Reproduce the full listing that appears beneath this instruction exactly.

• • • • •

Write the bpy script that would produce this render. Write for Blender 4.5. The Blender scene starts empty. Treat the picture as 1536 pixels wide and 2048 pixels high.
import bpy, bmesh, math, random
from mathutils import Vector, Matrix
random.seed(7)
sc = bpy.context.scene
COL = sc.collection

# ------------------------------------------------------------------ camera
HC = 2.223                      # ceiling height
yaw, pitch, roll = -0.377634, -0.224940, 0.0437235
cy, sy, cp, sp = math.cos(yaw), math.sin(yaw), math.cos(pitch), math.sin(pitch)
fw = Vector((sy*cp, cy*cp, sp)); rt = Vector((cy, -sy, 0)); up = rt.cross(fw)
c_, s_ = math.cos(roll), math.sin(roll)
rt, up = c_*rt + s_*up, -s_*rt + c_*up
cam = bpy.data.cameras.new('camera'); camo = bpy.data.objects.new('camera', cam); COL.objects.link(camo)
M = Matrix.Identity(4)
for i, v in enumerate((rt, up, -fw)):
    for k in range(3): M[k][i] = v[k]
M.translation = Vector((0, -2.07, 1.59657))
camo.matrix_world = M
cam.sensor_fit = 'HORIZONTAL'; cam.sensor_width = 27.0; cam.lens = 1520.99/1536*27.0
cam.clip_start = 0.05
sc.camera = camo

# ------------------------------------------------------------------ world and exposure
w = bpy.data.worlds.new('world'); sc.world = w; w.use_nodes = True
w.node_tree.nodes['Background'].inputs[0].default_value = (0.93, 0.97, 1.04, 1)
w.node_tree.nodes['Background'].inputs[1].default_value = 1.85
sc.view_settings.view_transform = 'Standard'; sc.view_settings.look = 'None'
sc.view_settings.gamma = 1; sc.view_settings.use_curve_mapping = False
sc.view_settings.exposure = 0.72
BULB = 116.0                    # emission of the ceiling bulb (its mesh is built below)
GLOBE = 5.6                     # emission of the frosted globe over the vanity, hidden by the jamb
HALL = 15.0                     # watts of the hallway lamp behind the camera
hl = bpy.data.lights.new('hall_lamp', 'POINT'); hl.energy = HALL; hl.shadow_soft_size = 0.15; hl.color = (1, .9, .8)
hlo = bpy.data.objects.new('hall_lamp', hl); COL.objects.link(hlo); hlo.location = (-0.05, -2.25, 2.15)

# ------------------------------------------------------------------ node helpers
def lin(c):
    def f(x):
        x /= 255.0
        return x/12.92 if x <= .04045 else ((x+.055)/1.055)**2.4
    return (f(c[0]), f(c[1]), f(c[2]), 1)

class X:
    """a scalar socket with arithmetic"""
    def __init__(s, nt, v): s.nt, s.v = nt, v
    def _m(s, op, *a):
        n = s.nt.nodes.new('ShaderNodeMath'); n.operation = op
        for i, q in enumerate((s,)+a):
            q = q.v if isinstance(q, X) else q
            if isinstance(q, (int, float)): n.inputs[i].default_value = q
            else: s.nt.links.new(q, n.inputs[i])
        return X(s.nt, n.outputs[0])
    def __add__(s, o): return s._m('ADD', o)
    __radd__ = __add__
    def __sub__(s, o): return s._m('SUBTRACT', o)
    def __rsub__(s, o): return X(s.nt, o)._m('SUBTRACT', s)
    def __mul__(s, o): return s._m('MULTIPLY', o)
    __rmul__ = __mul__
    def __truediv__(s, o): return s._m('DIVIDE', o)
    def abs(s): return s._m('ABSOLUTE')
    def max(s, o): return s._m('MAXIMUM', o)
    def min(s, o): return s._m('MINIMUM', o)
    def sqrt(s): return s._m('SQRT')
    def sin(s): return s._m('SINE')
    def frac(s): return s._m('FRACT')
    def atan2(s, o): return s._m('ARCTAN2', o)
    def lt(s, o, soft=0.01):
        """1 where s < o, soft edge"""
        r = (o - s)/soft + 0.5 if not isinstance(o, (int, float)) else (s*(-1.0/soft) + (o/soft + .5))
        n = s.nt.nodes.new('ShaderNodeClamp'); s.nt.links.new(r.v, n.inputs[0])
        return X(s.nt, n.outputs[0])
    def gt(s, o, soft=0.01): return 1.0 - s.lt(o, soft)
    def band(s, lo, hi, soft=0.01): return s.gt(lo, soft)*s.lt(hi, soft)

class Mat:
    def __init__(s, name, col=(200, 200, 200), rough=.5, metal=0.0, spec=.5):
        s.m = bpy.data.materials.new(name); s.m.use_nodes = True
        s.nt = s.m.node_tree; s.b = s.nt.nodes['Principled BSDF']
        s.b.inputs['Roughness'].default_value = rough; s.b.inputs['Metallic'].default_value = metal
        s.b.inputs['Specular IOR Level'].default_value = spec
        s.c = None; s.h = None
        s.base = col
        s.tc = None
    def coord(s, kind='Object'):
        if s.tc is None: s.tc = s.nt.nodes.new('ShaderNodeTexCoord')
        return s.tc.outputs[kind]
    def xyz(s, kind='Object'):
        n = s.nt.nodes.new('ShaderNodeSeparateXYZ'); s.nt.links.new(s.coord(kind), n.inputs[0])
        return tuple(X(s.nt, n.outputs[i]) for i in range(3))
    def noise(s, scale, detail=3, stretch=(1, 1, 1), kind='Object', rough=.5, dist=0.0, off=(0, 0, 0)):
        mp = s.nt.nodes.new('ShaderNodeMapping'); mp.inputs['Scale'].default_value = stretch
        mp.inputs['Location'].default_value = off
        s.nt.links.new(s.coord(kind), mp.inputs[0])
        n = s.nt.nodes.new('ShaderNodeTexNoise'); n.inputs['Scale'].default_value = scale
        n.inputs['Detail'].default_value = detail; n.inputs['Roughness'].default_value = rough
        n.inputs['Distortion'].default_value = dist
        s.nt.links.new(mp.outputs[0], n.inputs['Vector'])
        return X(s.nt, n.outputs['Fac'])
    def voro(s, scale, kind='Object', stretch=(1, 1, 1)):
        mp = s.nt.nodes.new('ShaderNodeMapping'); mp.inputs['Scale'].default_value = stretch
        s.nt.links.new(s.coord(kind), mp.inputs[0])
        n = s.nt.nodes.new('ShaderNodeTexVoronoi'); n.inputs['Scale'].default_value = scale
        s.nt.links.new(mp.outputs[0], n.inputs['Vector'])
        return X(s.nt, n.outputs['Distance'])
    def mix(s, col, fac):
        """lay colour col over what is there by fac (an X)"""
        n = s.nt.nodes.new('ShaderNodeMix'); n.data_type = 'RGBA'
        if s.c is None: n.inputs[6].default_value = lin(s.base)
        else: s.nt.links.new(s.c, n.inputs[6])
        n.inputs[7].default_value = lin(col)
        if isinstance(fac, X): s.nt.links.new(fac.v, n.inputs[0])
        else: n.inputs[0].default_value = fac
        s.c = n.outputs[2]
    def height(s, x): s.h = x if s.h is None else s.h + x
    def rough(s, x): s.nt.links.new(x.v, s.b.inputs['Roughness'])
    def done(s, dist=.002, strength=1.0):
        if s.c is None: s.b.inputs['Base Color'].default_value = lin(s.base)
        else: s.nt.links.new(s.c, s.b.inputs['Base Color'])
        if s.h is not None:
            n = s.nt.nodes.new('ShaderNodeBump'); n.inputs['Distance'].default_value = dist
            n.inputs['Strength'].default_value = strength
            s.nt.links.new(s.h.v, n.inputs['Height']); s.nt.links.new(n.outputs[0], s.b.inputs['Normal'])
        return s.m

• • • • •

## The response
Write the bpy script that would produce this render. Write for Blender 4.5. The Blender scene starts empty. Treat the picture as 1536 pixels wide and 2048 pixels high.
import bpy, bmesh, math, random
from mathutils import Vector, Matrix
random.seed(7)
sc = bpy.context.scene
COL = sc.collection

# ------------------------------------------------------------------ camera
HC = 2.223                      # ceiling height
yaw, pitch, roll = -0.377634, -0.224940, 0.0437235
cy, sy, cp, sp = math.cos(yaw), math.sin(yaw), math.cos(pitch), math.sin(pitch)
fw = Vector((sy*cp, cy*cp, sp)); rt = Vector((cy, -sy, 0)); up = rt.cross(fw)
c_, s_ = math.cos(roll), math.sin(roll)
rt, up = c_*rt + s_*up, -s_*rt + c_*up
cam = bpy.data.cameras.new('camera'); camo = bpy.data.objects.new('camera', cam); COL.objects.link(camo)
M = Matrix.Identity(4)
for i, v in enumerate((rt, up, -fw)):
    for k in range(3): M[k][i] = v[k]
M.translation = Vector((0, -2.07, 1.59657))
camo.matrix_world = M
cam.sensor_fit = 'HORIZONTAL'; cam.sensor_width = 27.0; cam.lens = 1520.99/1536*27.0
cam.clip_start = 0.05
sc.camera = camo

# ------------------------------------------------------------------ world and exposure
w = bpy.data.worlds.new('world'); sc.world = w; w.use_nodes = True
w.node_tree.nodes['Background'].inputs[0].default_value = (0.93, 0.97, 1.04, 1)
w.node_tree.nodes['Background'].inputs[1].default_value = 1.85
sc.view_settings.view_transform = 'Standard'; sc.view_settings.look = 'None'
sc.view_settings.gamma = 1; sc.view_settings.use_curve_mapping = False
sc.view_settings.exposure = 0.72
BULB = 116.0                    # emission of the ceiling bulb (its mesh is built below)
GLOBE = 5.6                     # emission of the frosted globe over the vanity, hidden by the jamb
HALL = 15.0                     # watts of the hallway lamp behind the camera
hl = bpy.data.lights.new('hall_lamp', 'POINT'); hl.energy = HALL; hl.shadow_soft_size = 0.15; hl.color = (1, .9, .8)
hlo = bpy.data.objects.new('hall_lamp', hl); COL.objects.link(hlo); hlo.location = (-0.05, -2.25, 2.15)

# ------------------------------------------------------------------ node helpers
def lin(c):
    def f(x):
        x /= 255.0
        return x/12.92 if x <= .04045 else ((x+.055)/1.055)**2.4
    return (f(c[0]), f(c[1]), f(c[2]), 1)

class X:
    """a scalar socket with arithmetic"""
    def __init__(s, nt, v): s.nt, s.v = nt, v
    def _m(s, op, *a):
        n = s.nt.nodes.new('ShaderNodeMath'); n.operation = op
        for i, q in enumerate((s,)+a):
            q = q.v if isinstance(q, X) else q
            if isinstance(q, (int, float)): n.inputs[i].default_value = q
            else: s.nt.links.new(q, n.inputs[i])
        return X(s.nt, n.outputs[0])
    def __add__(s, o): return s._m('ADD', o)
    __radd__ = __add__
    def __sub__(s, o): return s._m('SUBTRACT', o)
    def __rsub__(s, o): return X(s.nt, o)._m('SUBTRACT', s)
    def __mul__(s, o): return s._m('MULTIPLY', o)
    __rmul__ = __mul__
    def __truediv__(s, o): return s._m('DIVIDE', o)
    def abs(s): return s._m('ABSOLUTE')
    def max(s, o): return s._m('MAXIMUM', o)
    def min(s, o): return s._m('MINIMUM', o)
    def sqrt(s): return s._m('SQRT')
    def sin(s): return s._m('SINE')
    def frac(s): return s._m('FRACT')
    def atan2(s, o): return s._m('ARCTAN2', o)
    def lt(s, o, soft=0.01):
        """1 where s < o, soft edge"""
        r = (o - s)/soft + 0.5 if not isinstance(o, (int, float)) else (s*(-1.0/soft) + (o/soft + .5))
        n = s.nt.nodes.new('ShaderNodeClamp'); s.nt.links.new(r.v, n.inputs[0])
        return X(s.nt, n.outputs[0])
    def gt(s, o, soft=0.01): return 1.0 - s.lt(o, soft)
    def band(s, lo, hi, soft=0.01): return s.gt(lo, soft)*s.lt(hi, soft)

class Mat:
    def __init__(s, name, col=(200, 200, 200), rough=.5, metal=0.0, spec=.5):
        s.m = bpy.data.materials.new(name); s.m.use_nodes = True
        s.nt = s.m.node_tree; s.b = s.nt.nodes['Principled BSDF']
        s.b.inputs['Roughness'].default_value = rough; s.b.inputs['Metallic'].default_value = metal
        s.b.inputs['Specular IOR Level'].default_value = spec
        s.c = None; s.h = None
        s.base = col
        s.tc = None
    def coord(s, kind='Object'):
        if s.tc is None: s.tc = s.nt.nodes.new('ShaderNodeTexCoord')
        return s.tc.outputs[kind]
    def xyz(s, kind='Object'):
        n = s.nt.nodes.new('ShaderNodeSeparateXYZ'); s.nt.links.new(s.coord(kind), n.inputs[0])
        return tuple(X(s.nt, n.outputs[i]) for i in range(3))
    def noise(s, scale, detail=3, stretch=(1, 1, 1), kind='Object', rough=.5, dist=0.0, off=(0, 0, 0)):
        mp = s.nt.nodes.new('ShaderNodeMapping'); mp.inputs['Scale'].default_value = stretch
        mp.inputs['Location'].default_value = off
        s.nt.links.new(s.coord(kind), mp.inputs[0])
        n = s.nt.nodes.new('ShaderNodeTexNoise'); n.inputs['Scale'].default_value = scale
        n.inputs['Detail'].default_value = detail; n.inputs['Roughness'].default_value = rough
        n.inputs['Distortion'].default_value = dist
        s.nt.links.new(mp.outputs[0], n.inputs['Vector'])
        return X(s.nt, n.outputs['Fac'])
    def voro(s, scale, kind='Object', stretch=(1, 1, 1)):
        mp = s.nt.nodes.new('ShaderNodeMapping'); mp.inputs['Scale'].default_value = stretch
        s.nt.links.new(s.coord(kind), mp.inputs[0])
        n = s.nt.nodes.new('ShaderNodeTexVoronoi'); n.inputs['Scale'].default_value = scale
        s.nt.links.new(mp.outputs[0], n.inputs['Vector'])
        return X(s.nt, n.outputs['Distance'])
    def mix(s, col, fac):
        """lay colour col over what is there by fac (an X)"""
        n = s.nt.nodes.new('ShaderNodeMix'); n.data_type = 'RGBA'
        if s.c is None: n.inputs[6].default_value = lin(s.base)
        else: s.nt.links.new(s.c, n.inputs[6])
        n.inputs[7].default_value = lin(col)
        if isinstance(fac, X): s.nt.links.new(fac.v, n.inputs[0])
        else: n.inputs[0].default_value = fac
        s.c = n.outputs[2]
    def height(s, x): s.h = x if s.h is None else s.h + x
    def rough(s, x): s.nt.links.new(x.v, s.b.inputs['Roughness'])
    def done(s, dist=.002, strength=1.0):
        if s.c is None: s.b.inputs['Base Color'].default_value = lin(s.base)
        else: s.nt.links.new(s.c, s.b.inputs['Base Color'])
        if s.h is not None:
            n = s.nt.nodes.new('ShaderNodeBump'); n.inputs['Distance'].default_value = dist
            n.inputs['Strength'].default_value = strength
            s.nt.links.new(s.h.v, n.inputs['Height']); s.nt.links.new(n.outputs[0], s.b.inputs['Normal'])
        return s.m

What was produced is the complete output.